Suenan todas las alarmas ante el rebrote de signos de intolerancia y de negación virulenta de la dignidad de los "otros" y de las diferencias en particulares segmentos de sociedades complejas en cada Estado miembro de una UE que solo se fundamenta y explica como civilización en Derecho y valores democráticos compartidos.
Lo hemos visto con el Brexit. Y lo hemos visto agravado, últimamente, a resultas de la situación en Cataluña, donde el nacionalismo y el populismo se abrazan; y lo hacen, por cierto, al calor de la proliferación de las llamadas "fake news", noticias falsas fabricadas masivamente, cómo no -"desde Rusia" o "desde Venezuela"- con el declarado objetivo de fomentar la división y la fractura en Europa y socavar la estabilidad en los EE.MM y, consiguientemente, minar el proyecto europeo y la integración de la UE.
Cien años después de 1917, un fantasma recorre Europa. Pero no es el fantasma del comunismo del Manifiesto de Marx que inspiró a los bolcheviques. Es el fantasma del populismo, a menudo teñido de nacionalismo reaccionario. Lo que, por cierto, nos recuerda algunas lecciones importantes.
La primera es que nunca ningún derecho ni ninguna libertad están conquistados para siempre.

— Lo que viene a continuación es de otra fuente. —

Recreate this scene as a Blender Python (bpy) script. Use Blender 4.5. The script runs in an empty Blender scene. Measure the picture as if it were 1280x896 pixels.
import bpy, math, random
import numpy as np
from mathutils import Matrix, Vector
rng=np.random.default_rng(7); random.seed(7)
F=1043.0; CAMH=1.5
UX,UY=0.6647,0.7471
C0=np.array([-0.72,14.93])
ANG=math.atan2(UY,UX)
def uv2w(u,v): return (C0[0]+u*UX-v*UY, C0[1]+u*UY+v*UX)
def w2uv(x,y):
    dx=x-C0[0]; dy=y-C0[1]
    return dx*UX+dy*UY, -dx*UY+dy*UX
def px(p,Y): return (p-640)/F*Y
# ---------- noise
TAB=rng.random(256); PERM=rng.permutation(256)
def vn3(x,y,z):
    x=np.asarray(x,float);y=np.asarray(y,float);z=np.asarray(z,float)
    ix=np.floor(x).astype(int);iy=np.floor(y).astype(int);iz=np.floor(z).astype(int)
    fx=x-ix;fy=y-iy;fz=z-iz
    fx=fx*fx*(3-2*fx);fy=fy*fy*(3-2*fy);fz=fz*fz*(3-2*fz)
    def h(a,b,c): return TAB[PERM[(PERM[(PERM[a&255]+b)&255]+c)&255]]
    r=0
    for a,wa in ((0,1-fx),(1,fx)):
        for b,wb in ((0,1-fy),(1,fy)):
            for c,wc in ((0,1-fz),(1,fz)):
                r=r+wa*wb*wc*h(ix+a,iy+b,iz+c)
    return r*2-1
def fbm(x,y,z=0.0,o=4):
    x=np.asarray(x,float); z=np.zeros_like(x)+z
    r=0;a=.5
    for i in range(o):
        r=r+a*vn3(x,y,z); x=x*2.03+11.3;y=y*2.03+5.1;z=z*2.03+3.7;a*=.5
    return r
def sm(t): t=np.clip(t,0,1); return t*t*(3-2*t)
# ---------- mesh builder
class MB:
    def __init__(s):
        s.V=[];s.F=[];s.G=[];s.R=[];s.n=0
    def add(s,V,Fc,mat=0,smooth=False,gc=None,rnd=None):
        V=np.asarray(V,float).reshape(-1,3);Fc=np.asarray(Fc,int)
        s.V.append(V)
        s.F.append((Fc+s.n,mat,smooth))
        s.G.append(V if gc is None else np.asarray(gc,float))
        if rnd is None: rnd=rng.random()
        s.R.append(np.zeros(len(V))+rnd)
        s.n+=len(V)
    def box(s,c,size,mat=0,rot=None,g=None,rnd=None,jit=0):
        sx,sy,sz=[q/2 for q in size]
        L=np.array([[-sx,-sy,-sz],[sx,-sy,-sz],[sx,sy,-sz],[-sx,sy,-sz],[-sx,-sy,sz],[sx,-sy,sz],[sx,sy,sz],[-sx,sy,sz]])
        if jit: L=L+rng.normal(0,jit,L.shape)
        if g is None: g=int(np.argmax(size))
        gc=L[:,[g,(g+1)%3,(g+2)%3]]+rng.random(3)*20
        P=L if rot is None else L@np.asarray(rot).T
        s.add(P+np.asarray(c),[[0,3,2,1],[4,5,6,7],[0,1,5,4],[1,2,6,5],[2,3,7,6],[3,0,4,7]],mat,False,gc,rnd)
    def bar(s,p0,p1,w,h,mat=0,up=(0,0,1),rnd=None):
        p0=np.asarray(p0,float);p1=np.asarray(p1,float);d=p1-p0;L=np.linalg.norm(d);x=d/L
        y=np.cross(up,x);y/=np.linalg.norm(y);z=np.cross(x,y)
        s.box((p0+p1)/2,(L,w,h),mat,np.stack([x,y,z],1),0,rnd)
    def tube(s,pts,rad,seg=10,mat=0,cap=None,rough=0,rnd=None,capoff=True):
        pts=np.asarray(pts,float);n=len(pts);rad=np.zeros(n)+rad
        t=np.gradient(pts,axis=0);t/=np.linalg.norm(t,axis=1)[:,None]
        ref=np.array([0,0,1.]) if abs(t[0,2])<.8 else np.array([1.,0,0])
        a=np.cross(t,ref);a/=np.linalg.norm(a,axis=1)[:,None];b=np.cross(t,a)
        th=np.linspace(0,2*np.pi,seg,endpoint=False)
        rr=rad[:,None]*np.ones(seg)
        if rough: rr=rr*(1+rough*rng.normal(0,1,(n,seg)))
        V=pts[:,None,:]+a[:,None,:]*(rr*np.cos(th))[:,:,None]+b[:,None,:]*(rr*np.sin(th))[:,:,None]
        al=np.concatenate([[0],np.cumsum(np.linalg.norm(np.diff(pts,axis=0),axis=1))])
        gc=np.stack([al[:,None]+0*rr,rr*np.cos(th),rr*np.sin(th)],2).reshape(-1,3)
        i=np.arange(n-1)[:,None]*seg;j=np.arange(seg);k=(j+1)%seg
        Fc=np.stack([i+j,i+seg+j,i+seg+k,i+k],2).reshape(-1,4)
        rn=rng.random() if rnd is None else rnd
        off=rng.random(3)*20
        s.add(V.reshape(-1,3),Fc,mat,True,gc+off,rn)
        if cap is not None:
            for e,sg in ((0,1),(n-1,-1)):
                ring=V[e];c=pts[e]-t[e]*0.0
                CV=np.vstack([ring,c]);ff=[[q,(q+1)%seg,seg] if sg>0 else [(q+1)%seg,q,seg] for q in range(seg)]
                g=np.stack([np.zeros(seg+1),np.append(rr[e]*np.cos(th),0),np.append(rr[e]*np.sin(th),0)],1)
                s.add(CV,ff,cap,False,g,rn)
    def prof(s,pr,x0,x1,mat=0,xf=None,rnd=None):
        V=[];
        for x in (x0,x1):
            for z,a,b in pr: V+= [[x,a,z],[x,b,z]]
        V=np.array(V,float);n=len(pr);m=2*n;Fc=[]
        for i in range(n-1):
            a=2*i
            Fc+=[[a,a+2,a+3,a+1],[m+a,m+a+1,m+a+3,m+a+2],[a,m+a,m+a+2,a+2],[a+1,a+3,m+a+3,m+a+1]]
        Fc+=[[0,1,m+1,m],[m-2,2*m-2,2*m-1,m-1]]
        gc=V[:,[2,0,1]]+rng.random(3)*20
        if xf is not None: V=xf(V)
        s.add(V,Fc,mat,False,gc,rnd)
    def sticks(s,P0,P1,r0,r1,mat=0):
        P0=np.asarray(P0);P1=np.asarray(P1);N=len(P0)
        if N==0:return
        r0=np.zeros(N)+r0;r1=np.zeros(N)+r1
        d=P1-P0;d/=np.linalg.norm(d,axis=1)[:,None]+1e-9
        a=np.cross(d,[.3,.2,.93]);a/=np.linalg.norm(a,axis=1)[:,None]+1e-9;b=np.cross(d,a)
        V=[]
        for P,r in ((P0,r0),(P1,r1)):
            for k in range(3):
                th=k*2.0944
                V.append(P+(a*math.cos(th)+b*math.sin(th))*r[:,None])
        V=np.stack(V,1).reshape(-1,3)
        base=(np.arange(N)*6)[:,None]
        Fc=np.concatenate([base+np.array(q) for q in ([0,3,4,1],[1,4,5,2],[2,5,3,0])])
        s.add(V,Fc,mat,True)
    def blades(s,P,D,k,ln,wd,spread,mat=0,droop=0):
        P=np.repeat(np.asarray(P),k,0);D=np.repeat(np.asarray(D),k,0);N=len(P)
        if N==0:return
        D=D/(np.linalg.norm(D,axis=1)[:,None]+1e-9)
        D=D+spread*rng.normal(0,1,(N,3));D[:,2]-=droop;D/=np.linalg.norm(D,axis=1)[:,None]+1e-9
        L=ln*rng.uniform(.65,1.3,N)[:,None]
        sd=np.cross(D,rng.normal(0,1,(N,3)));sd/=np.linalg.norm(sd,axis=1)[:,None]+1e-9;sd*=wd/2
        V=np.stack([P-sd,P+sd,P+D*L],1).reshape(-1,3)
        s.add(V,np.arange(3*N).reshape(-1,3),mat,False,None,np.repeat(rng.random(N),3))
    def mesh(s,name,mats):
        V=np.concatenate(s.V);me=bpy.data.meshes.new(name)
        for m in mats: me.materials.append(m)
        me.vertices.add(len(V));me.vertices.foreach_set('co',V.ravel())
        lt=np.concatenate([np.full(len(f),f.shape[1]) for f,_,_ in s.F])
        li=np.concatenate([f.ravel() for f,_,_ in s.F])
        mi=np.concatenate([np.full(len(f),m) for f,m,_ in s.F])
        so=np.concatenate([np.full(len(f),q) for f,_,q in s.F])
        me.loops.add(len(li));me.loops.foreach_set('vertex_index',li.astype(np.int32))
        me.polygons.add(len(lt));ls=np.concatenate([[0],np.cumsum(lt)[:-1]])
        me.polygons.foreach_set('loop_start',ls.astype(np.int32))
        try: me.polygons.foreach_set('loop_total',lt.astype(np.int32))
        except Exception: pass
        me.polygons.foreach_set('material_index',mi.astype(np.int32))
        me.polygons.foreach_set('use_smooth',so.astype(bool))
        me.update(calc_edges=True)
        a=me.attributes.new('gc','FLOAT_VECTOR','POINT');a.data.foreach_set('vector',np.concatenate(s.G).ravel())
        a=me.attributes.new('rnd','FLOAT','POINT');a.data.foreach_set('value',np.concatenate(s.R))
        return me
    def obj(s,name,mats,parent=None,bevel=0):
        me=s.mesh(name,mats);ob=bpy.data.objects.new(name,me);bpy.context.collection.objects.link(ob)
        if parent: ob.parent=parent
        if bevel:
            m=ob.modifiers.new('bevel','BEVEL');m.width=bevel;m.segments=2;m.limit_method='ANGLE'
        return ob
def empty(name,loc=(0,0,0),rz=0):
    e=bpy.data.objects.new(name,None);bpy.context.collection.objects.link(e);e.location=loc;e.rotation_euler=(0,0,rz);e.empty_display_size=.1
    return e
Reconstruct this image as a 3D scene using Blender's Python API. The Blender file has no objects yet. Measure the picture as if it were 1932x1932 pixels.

Tampoco en la Unión Europea.
La segunda, que es una triste paradoja mantener la resistencia a un régimen fenecido resucitando sus fantasmas. Y eso le puede pasar a quien mantenga una retórica antisoviética o antirrusa imitando al régimen de Putin, o al que mantenga una retórica antifascista o antifranquista ¡cuarenta y dos años después de muerto Franco! mientras practica desde alguna instancia de poder político una restricción del pluralismo, de las libertades, o una negación de las diferencias y del derecho a convivir bajo la ley y el Derecho, rompiendo el Estado de Derecho. Como ha sucedido en Cataluña bajo la irresponsable deriva hacia la frustración que ha surfeado el delirio de la DUI del Govern de Puigdemont.
De modo que lo más importante, si es que hay una lección, es que nada hay tan antieuropeo como la negación del Derecho como técnica de resolución pacífica de conflictos y como conquista democrática de la civilización.
En el Parlamento Europeo lo he sostenido muchas veces. Respondiendo a convicciones. Pero también a innegables y aleccionadoras evidencias de la historia: ninguna conquista de la libertad ni de la igual dignidad está asentada para siempre. Todas son frágiles, y todas deben ser preservadas activa y militantemente contra la tentación de la involución regresiva que nos atenaza en cualquier curva del camino y ante cualquier revés, infligido en cualquier parte, contra la igual libertad y dignidad de las personas en una sociedad abierta.
Cualquier concesión a la estigmatización y/o a la humillación que conduce al desprecio o al odio a la diversidad en una sociedad abierta es el principio del fin. Principio de la pendiente por la que rebrota el espectro de la fascistización.